3 thoughts on “Brighton council tax: the endgame approaches

  1. “It is rumoured that any discussion of the administration’s record was banned at the Party’s National Executive; many Green activists were aghast at its performance”
    What a lot of tosh. As a member of the Executive I can assure you we don’t ban anything for discussion – what a ludicrous idea. And we happen to be very proud of what the Green led Council has achieved under the most difficult of circumstances. When you were a member of the Green Party you posted intelligent, thoughtful and constructive criticism about the Greens. Since jumping ship this blog has degenerated into attacking, insulting and belittling them in every way at every opportunity without a hint of objectivity. Shame.

  2. You’ve long argued this trope that the Green’s are too juvenile to fight austerity, but never, as far as I can tell, offered up your own view as to what fighting austerity is, in practical terms.

    It’s very easy to criticise the Green record, as it is pretty much any party in office, but suggesting can be practically be done which would constitute a better way of fighting or even a better way to victory over austerity; I’d suggest that the kind of student politics you deride are best seen in criticism without the boldness to suggest alternatives and argue for them.

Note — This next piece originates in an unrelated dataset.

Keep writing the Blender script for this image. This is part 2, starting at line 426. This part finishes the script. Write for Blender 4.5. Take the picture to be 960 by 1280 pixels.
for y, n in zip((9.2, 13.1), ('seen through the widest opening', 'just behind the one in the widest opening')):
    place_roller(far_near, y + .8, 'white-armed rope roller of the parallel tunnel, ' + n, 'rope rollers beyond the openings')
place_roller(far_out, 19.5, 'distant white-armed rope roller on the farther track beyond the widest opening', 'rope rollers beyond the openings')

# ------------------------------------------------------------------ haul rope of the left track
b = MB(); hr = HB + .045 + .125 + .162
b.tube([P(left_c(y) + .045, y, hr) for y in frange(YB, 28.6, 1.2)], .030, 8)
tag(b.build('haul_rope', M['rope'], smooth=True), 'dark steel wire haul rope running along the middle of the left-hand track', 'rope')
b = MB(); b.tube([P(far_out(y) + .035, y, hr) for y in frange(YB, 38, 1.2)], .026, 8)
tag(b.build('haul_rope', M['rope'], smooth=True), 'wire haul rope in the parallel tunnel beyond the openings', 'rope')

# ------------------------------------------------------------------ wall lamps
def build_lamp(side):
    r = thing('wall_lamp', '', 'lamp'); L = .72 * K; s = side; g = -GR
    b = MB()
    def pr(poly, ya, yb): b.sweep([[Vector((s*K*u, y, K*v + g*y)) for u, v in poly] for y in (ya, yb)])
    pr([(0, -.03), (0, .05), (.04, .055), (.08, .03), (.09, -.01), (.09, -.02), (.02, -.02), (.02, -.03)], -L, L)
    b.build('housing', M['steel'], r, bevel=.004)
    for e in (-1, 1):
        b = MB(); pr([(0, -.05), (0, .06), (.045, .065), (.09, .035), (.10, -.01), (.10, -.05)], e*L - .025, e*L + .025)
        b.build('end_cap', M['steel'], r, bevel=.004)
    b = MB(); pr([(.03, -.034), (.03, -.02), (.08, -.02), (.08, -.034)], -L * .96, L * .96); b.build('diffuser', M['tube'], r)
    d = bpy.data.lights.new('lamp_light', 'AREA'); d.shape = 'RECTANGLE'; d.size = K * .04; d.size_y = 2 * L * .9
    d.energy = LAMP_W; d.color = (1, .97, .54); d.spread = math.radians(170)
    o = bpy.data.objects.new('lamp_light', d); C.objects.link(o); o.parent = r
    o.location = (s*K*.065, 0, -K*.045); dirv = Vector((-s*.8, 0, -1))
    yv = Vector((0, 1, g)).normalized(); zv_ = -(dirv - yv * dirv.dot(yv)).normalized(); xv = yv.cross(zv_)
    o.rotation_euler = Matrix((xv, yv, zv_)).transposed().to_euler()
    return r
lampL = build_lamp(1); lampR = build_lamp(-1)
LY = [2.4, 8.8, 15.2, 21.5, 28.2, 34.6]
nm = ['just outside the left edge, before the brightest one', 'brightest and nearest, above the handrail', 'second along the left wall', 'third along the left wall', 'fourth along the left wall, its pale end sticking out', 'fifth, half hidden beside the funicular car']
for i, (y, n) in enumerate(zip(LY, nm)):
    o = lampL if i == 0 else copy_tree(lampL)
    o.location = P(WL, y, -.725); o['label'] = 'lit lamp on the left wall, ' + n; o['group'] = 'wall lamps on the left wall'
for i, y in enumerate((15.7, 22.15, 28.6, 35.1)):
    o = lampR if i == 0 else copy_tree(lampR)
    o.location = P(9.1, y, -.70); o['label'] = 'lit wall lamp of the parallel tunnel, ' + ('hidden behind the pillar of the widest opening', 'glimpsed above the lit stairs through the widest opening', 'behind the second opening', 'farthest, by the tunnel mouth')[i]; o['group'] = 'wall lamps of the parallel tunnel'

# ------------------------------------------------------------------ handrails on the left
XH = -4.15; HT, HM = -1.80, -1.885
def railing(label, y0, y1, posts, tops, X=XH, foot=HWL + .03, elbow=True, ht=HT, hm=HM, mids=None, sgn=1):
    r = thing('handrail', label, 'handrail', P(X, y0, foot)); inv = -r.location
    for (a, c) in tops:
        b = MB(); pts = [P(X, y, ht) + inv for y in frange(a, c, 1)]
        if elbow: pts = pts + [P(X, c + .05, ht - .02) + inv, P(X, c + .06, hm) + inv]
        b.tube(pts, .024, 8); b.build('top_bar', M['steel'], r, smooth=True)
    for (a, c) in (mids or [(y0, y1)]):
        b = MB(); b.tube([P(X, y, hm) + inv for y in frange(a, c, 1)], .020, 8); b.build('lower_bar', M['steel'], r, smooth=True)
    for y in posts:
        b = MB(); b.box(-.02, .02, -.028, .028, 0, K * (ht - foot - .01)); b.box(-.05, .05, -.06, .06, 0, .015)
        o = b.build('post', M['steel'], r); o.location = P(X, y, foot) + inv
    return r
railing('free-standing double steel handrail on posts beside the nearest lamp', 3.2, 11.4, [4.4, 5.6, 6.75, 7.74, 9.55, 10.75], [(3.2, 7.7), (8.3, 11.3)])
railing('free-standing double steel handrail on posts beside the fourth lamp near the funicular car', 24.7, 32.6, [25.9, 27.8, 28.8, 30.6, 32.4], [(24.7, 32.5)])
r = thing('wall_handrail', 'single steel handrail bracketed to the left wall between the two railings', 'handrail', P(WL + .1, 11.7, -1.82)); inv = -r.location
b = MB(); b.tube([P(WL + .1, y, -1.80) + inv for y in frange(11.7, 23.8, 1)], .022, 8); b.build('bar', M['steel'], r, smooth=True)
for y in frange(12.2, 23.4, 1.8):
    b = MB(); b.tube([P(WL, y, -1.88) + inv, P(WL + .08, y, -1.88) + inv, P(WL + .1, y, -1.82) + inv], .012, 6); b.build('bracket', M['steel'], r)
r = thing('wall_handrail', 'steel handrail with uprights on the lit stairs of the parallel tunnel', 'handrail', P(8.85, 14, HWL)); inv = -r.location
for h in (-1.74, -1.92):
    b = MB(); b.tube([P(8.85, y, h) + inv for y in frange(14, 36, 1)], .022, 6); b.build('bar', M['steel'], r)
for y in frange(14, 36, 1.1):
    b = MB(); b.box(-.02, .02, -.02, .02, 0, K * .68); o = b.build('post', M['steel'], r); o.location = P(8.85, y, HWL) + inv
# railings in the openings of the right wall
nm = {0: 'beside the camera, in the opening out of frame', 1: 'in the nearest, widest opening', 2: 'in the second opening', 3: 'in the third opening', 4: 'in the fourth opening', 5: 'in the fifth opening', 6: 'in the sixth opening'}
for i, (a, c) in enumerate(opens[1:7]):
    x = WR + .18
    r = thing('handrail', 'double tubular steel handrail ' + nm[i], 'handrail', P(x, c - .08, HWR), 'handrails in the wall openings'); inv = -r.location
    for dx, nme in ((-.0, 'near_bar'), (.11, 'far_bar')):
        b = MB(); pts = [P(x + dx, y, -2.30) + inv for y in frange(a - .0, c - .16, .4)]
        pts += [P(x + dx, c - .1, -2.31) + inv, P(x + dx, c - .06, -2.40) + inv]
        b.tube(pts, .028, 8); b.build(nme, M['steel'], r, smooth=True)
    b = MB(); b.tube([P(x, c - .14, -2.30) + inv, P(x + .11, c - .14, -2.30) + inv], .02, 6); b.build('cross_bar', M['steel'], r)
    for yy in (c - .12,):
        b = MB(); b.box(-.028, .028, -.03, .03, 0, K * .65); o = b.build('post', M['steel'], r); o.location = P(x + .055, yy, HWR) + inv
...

    At present, I see the Greens trying to struggle to play the cards they’ve been dealt by a wicked government and a fiendish council balance of power. But across the posts that describe your journey from the Greens to labour, you’ve criticised the green approach, the green style but not suggested what, if anything, they or anyone else could or should do better. I’d really like to hear it, because I’m stumped as to what that might be.

  3. Baffling for the Tories to wish to market test adult social care when it was all but totally privatised in the mid 1990’s when mostly outsourced to agency contracting. And ties to BHCC admin were further loosened with pressure for individual users to be given money instead of service so they could buy in what they need one way or another. And under the Greens, one by one, users in need have been ruthlessly terminated in a cull of numbers.

    The Greens tell us 1/3 of the BHCC budget covers social services things. We don’t hear them talking too much about the 2;3 spent otherwise. Such as on playing developer and dedicating huge amounts of officer time and money to messing with the Frank Gehry’s and Marks Barfields of this world. THAT is what needs to be left to the markets to bankroll.

    What SHOULD our councils be covering? What SHOULD we be asking them to stop doing.

    How important is bankrolling PRIDE (a mostly puerile fancy dress party with nasty-smelling effluent in park bushes to clean up afterwards) to the average taxpayer who I am sure would rather the money went on refuse collection, given a choice.

    The public are bewildered and resent the money spent on cycle lanes and 20mph roadworks and fail to see these as national trajectory items happening everywhere.

    The Greens’ biggest single failure is communication with the public even as they obsess about communication with each other.